- **SHORT TASK**
Only the lines from the top of the listing below to the line that has "pi = math.pi" should be echoed, with both ends kept and pictures left out.

- **DATA EXTRACT**
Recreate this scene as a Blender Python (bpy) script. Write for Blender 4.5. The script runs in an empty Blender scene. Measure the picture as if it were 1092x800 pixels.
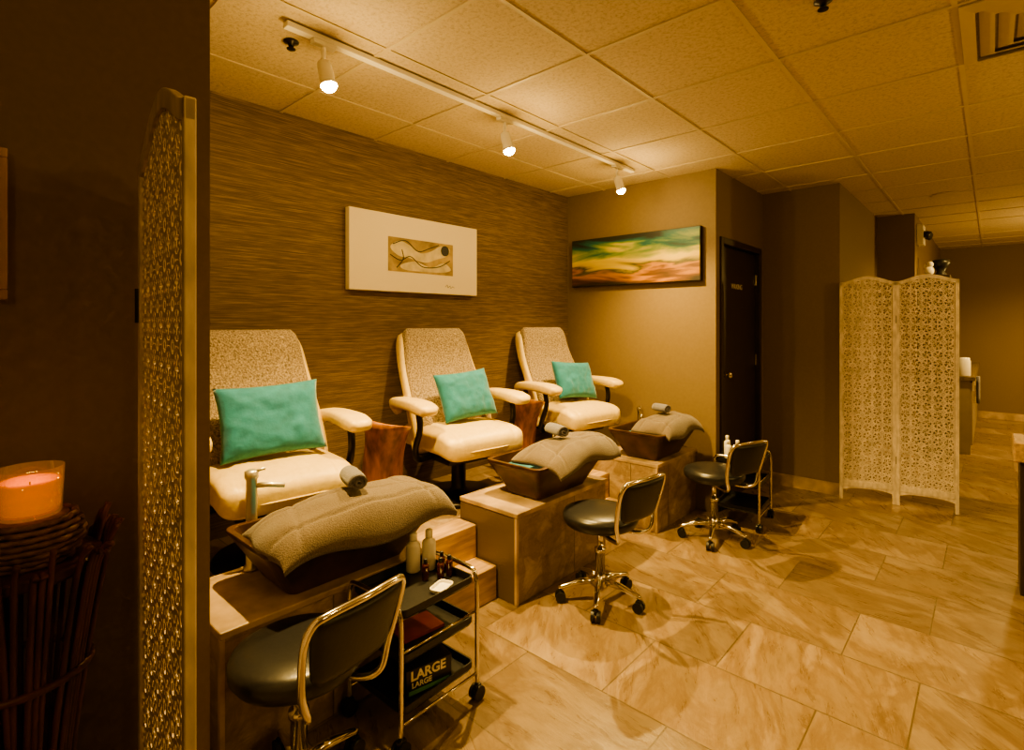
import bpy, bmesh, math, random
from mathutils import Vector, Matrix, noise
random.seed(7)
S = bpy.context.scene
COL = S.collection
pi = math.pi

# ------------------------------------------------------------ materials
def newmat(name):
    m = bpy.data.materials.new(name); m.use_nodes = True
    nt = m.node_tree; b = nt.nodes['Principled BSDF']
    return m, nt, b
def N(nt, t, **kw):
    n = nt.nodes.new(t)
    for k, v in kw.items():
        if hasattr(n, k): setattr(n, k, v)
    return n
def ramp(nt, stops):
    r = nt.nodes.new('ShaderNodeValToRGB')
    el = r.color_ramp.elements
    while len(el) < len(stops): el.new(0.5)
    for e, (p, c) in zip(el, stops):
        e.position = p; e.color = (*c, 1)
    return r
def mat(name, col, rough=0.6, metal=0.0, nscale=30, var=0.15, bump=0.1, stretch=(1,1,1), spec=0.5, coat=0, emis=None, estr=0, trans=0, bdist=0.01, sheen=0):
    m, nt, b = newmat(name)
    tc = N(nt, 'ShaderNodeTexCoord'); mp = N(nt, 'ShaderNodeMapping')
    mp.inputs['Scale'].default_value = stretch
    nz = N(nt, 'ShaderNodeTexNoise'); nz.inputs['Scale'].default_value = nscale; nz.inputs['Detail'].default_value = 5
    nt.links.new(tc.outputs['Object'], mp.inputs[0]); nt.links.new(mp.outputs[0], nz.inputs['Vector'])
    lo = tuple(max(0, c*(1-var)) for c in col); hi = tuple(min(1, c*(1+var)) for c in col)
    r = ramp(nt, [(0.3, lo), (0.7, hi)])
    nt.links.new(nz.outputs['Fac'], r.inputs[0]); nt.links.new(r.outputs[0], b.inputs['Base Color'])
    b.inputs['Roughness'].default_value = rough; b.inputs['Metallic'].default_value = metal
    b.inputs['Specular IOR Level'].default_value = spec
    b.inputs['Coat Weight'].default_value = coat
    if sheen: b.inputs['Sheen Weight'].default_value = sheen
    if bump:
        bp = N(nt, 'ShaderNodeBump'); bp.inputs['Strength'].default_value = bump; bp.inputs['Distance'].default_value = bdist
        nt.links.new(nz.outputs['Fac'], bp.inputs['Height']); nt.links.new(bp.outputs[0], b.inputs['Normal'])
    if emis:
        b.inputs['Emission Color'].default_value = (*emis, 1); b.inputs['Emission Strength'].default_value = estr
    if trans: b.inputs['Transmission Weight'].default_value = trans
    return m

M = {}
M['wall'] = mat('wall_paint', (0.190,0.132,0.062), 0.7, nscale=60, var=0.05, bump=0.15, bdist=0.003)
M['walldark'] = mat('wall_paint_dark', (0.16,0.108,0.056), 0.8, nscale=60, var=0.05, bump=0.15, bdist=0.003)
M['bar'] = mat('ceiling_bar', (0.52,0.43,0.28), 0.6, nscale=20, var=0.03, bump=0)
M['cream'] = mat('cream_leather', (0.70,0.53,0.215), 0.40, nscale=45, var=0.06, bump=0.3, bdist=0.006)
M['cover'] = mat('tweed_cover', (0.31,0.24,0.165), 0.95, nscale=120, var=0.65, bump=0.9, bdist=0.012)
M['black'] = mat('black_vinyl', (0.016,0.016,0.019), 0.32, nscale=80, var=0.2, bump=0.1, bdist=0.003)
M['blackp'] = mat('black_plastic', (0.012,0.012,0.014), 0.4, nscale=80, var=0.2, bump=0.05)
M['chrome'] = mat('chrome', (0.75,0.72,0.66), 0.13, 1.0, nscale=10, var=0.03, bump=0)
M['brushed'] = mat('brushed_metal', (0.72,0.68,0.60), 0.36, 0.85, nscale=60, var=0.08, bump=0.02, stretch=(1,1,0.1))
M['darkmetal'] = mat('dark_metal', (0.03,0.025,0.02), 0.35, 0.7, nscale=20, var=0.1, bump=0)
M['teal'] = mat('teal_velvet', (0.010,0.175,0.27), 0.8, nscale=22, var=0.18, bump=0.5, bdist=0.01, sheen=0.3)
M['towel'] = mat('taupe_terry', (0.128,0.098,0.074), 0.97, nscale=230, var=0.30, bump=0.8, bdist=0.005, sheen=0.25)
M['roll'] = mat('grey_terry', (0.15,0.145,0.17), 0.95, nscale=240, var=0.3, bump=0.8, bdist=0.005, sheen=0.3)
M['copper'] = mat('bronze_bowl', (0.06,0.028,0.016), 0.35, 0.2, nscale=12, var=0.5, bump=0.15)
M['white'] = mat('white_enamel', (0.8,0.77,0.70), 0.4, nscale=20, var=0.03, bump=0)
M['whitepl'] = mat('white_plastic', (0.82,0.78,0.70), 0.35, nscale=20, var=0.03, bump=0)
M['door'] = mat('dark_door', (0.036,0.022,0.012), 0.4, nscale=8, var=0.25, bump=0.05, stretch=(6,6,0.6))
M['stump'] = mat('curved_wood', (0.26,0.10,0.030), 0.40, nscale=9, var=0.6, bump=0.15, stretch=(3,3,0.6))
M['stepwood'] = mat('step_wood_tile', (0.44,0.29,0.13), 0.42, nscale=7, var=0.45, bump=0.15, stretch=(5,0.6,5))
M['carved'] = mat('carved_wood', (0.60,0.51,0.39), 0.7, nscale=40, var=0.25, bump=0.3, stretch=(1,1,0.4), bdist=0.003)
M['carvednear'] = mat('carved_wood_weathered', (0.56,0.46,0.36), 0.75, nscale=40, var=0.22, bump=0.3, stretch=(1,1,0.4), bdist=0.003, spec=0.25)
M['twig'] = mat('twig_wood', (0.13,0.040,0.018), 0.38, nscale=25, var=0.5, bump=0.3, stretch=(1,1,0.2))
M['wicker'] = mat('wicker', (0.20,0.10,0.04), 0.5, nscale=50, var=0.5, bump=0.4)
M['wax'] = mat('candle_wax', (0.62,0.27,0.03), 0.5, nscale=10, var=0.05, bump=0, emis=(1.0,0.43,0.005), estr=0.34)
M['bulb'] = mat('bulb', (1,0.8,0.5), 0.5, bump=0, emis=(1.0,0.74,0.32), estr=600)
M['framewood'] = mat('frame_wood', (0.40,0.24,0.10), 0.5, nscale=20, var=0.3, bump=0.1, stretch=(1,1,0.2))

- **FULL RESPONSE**
Recreate this scene as a Blender Python (bpy) script. Write for Blender 4.5. The script runs in an empty Blender scene. Measure the picture as if it were 1092x800 pixels.
import bpy, bmesh, math, random
from mathutils import Vector, Matrix, noise
random.seed(7)
S = bpy.context.scene
COL = S.collection
pi = math.pi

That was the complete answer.